WORK TO BE COMPLETED »
Reproduce the whole listing, character for character.

DATA »
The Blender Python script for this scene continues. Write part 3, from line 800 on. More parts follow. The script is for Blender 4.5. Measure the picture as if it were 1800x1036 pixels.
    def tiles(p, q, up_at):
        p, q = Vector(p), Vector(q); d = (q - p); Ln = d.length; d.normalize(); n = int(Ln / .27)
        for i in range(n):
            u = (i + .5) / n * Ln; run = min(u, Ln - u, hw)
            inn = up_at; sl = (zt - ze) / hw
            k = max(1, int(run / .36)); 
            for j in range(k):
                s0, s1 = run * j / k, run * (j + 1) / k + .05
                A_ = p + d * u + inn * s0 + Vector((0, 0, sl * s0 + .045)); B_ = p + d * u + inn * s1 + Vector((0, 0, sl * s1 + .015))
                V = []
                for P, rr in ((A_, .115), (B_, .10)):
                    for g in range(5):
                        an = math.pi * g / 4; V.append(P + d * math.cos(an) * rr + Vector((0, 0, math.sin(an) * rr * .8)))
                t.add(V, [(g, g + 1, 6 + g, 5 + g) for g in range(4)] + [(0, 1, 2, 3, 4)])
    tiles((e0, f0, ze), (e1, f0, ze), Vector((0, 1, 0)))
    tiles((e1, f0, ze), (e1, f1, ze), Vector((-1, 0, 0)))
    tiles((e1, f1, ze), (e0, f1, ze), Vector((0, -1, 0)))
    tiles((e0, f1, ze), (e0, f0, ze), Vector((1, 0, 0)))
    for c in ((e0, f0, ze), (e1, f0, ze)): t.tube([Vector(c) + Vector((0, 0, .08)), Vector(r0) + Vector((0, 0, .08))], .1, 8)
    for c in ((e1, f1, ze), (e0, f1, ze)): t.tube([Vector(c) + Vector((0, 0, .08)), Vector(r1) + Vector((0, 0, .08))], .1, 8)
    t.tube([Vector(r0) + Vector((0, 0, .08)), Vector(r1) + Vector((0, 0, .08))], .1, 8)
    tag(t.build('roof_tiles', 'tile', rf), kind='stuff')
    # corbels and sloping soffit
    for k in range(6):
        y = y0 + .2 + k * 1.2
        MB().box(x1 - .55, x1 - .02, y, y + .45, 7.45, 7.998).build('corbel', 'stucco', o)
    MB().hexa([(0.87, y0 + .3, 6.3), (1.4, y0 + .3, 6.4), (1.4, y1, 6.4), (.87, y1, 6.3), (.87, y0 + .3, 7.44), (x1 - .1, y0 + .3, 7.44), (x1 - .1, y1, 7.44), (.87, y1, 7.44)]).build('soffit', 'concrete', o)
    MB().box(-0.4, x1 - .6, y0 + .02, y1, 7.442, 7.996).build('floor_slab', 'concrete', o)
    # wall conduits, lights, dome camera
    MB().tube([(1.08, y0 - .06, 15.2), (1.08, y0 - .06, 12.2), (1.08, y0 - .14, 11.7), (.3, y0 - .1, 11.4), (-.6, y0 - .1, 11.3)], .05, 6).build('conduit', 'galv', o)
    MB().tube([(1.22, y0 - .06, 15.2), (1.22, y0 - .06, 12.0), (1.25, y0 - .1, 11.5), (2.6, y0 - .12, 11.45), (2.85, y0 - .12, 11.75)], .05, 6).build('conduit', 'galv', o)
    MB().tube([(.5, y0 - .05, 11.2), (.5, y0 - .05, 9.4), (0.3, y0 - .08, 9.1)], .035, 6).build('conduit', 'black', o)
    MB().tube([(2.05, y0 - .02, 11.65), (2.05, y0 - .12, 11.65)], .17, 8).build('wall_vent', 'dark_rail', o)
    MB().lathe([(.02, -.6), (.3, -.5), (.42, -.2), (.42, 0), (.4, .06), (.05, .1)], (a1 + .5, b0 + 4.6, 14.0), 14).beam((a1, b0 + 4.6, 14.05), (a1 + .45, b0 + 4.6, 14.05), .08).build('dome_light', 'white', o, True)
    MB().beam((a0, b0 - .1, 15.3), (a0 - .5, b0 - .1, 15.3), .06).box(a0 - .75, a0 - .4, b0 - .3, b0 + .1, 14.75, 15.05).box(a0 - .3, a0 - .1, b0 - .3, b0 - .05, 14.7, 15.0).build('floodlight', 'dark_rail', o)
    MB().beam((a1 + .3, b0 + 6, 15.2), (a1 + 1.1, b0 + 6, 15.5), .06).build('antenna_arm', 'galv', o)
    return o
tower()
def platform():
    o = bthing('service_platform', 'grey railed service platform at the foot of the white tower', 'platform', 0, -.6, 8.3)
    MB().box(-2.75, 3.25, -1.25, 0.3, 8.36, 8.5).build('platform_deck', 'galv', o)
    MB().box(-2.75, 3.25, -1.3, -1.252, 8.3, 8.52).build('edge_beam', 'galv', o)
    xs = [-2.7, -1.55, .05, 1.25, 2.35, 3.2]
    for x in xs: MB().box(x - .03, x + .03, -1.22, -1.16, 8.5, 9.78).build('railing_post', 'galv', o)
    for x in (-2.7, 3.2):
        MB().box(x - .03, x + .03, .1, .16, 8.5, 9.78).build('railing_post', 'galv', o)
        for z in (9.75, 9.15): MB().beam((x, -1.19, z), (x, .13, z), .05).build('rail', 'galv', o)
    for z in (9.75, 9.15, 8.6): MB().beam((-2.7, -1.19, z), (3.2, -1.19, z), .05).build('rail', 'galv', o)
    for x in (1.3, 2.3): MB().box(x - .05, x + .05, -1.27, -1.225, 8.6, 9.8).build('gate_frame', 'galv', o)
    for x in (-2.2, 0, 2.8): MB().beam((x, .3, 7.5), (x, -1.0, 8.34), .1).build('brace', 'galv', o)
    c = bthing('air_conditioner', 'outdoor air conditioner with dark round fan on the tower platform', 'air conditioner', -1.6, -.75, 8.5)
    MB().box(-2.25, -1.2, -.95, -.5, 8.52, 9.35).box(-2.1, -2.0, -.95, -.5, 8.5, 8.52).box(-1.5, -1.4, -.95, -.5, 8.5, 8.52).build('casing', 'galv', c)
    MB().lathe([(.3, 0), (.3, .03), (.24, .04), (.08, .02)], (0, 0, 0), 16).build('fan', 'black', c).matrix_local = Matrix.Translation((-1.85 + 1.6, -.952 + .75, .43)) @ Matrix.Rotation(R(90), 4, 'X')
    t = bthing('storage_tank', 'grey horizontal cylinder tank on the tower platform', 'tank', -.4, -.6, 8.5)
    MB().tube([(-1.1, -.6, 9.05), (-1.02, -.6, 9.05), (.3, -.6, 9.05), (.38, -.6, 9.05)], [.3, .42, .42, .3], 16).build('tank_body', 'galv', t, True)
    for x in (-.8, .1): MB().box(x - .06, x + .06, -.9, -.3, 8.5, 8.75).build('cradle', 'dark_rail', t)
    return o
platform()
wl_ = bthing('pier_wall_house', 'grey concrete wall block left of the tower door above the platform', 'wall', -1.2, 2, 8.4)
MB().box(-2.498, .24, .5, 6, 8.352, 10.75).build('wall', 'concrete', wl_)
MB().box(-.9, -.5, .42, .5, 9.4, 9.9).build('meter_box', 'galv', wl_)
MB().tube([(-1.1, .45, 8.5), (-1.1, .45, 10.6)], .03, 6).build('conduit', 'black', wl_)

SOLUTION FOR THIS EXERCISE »
The Blender Python script for this scene continues. Write part 3, from line 800 on. More parts follow. The script is for Blender 4.5. Measure the picture as if it were 1800x1036 pixels.
    def tiles(p, q, up_at):
        p, q = Vector(p), Vector(q); d = (q - p); Ln = d.length; d.normalize(); n = int(Ln / .27)
        for i in range(n):
            u = (i + .5) / n * Ln; run = min(u, Ln - u, hw)
            inn = up_at; sl = (zt - ze) / hw
            k = max(1, int(run / .36)); 
            for j in range(k):
                s0, s1 = run * j / k, run * (j + 1) / k + .05
                A_ = p + d * u + inn * s0 + Vector((0, 0, sl * s0 + .045)); B_ = p + d * u + inn * s1 + Vector((0, 0, sl * s1 + .015))
                V = []
                for P, rr in ((A_, .115), (B_, .10)):
                    for g in range(5):
                        an = math.pi * g / 4; V.append(P + d * math.cos(an) * rr + Vector((0, 0, math.sin(an) * rr * .8)))
                t.add(V, [(g, g + 1, 6 + g, 5 + g) for g in range(4)] + [(0, 1, 2, 3, 4)])
    tiles((e0, f0, ze), (e1, f0, ze), Vector((0, 1, 0)))
    tiles((e1, f0, ze), (e1, f1, ze), Vector((-1, 0, 0)))
    tiles((e1, f1, ze), (e0, f1, ze), Vector((0, -1, 0)))
    tiles((e0, f1, ze), (e0, f0, ze), Vector((1, 0, 0)))
    for c in ((e0, f0, ze), (e1, f0, ze)): t.tube([Vector(c) + Vector((0, 0, .08)), Vector(r0) + Vector((0, 0, .08))], .1, 8)
    for c in ((e1, f1, ze), (e0, f1, ze)): t.tube([Vector(c) + Vector((0, 0, .08)), Vector(r1) + Vector((0, 0, .08))], .1, 8)
    t.tube([Vector(r0) + Vector((0, 0, .08)), Vector(r1) + Vector((0, 0, .08))], .1, 8)
    tag(t.build('roof_tiles', 'tile', rf), kind='stuff')
    # corbels and sloping soffit
    for k in range(6):
        y = y0 + .2 + k * 1.2
        MB().box(x1 - .55, x1 - .02, y, y + .45, 7.45, 7.998).build('corbel', 'stucco', o)
    MB().hexa([(0.87, y0 + .3, 6.3), (1.4, y0 + .3, 6.4), (1.4, y1, 6.4), (.87, y1, 6.3), (.87, y0 + .3, 7.44), (x1 - .1, y0 + .3, 7.44), (x1 - .1, y1, 7.44), (.87, y1, 7.44)]).build('soffit', 'concrete', o)
    MB().box(-0.4, x1 - .6, y0 + .02, y1, 7.442, 7.996).build('floor_slab', 'concrete', o)
    # wall conduits, lights, dome camera
    MB().tube([(1.08, y0 - .06, 15.2), (1.08, y0 - .06, 12.2), (1.08, y0 - .14, 11.7), (.3, y0 - .1, 11.4), (-.6, y0 - .1, 11.3)], .05, 6).build('conduit', 'galv', o)
    MB().tube([(1.22, y0 - .06, 15.2), (1.22, y0 - .06, 12.0), (1.25, y0 - .1, 11.5), (2.6, y0 - .12, 11.45), (2.85, y0 - .12, 11.75)], .05, 6).build('conduit', 'galv', o)
    MB().tube([(.5, y0 - .05, 11.2), (.5, y0 - .05, 9.4), (0.3, y0 - .08, 9.1)], .035, 6).build('conduit', 'black', o)
    MB().tube([(2.05, y0 - .02, 11.65), (2.05, y0 - .12, 11.65)], .17, 8).build('wall_vent', 'dark_rail', o)
    MB().lathe([(.02, -.6), (.3, -.5), (.42, -.2), (.42, 0), (.4, .06), (.05, .1)], (a1 + .5, b0 + 4.6, 14.0), 14).beam((a1, b0 + 4.6, 14.05), (a1 + .45, b0 + 4.6, 14.05), .08).build('dome_light', 'white', o, True)
    MB().beam((a0, b0 - .1, 15.3), (a0 - .5, b0 - .1, 15.3), .06).box(a0 - .75, a0 - .4, b0 - .3, b0 + .1, 14.75, 15.05).box(a0 - .3, a0 - .1, b0 - .3, b0 - .05, 14.7, 15.0).build('floodlight', 'dark_rail', o)
    MB().beam((a1 + .3, b0 + 6, 15.2), (a1 + 1.1, b0 + 6, 15.5), .06).build('antenna_arm', 'galv', o)
    return o
tower()
def platform():
    o = bthing('service_platform', 'grey railed service platform at the foot of the white tower', 'platform', 0, -.6, 8.3)
    MB().box(-2.75, 3.25, -1.25, 0.3, 8.36, 8.5).build('platform_deck', 'galv', o)
    MB().box(-2.75, 3.25, -1.3, -1.252, 8.3, 8.52).build('edge_beam', 'galv', o)
    xs = [-2.7, -1.55, .05, 1.25, 2.35, 3.2]
    for x in xs: MB().box(x - .03, x + .03, -1.22, -1.16, 8.5, 9.78).build('railing_post', 'galv', o)
    for x in (-2.7, 3.2):
        MB().box(x - .03, x + .03, .1, .16, 8.5, 9.78).build('railing_post', 'galv', o)
        for z in (9.75, 9.15): MB().beam((x, -1.19, z), (x, .13, z), .05).build('rail', 'galv', o)
    for z in (9.75, 9.15, 8.6): MB().beam((-2.7, -1.19, z), (3.2, -1.19, z), .05).build('rail', 'galv', o)
    for x in (1.3, 2.3): MB().box(x - .05, x + .05, -1.27, -1.225, 8.6, 9.8).build('gate_frame', 'galv', o)
    for x in (-2.2, 0, 2.8): MB().beam((x, .3, 7.5), (x, -1.0, 8.34), .1).build('brace', 'galv', o)
    c = bthing('air_conditioner', 'outdoor air conditioner with dark round fan on the tower platform', 'air conditioner', -1.6, -.75, 8.5)
    MB().box(-2.25, -1.2, -.95, -.5, 8.52, 9.35).box(-2.1, -2.0, -.95, -.5, 8.5, 8.52).box(-1.5, -1.4, -.95, -.5, 8.5, 8.52).build('casing', 'galv', c)
    MB().lathe([(.3, 0), (.3, .03), (.24, .04), (.08, .02)], (0, 0, 0), 16).build('fan', 'black', c).matrix_local = Matrix.Translation((-1.85 + 1.6, -.952 + .75, .43)) @ Matrix.Rotation(R(90), 4, 'X')
    t = bthing('storage_tank', 'grey horizontal cylinder tank on the tower platform', 'tank', -.4, -.6, 8.5)
    MB().tube([(-1.1, -.6, 9.05), (-1.02, -.6, 9.05), (.3, -.6, 9.05), (.38, -.6, 9.05)], [.3, .42, .42, .3], 16).build('tank_body', 'galv', t, True)
    for x in (-.8, .1): MB().box(x - .06, x + .06, -.9, -.3, 8.5, 8.75).build('cradle', 'dark_rail', t)
    return o
platform()
wl_ = bthing('pier_wall_house', 'grey concrete wall block left of the tower door above the platform', 'wall', -1.2, 2, 8.4)
MB().box(-2.498, .24, .5, 6, 8.352, 10.75).build('wall', 'concrete', wl_)
MB().box(-.9, -.5, .42, .5, 9.4, 9.9).build('meter_box', 'galv', wl_)
MB().tube([(-1.1, .45, 8.5), (-1.1, .45, 10.6)], .03, 6).build('conduit', 'black', wl_)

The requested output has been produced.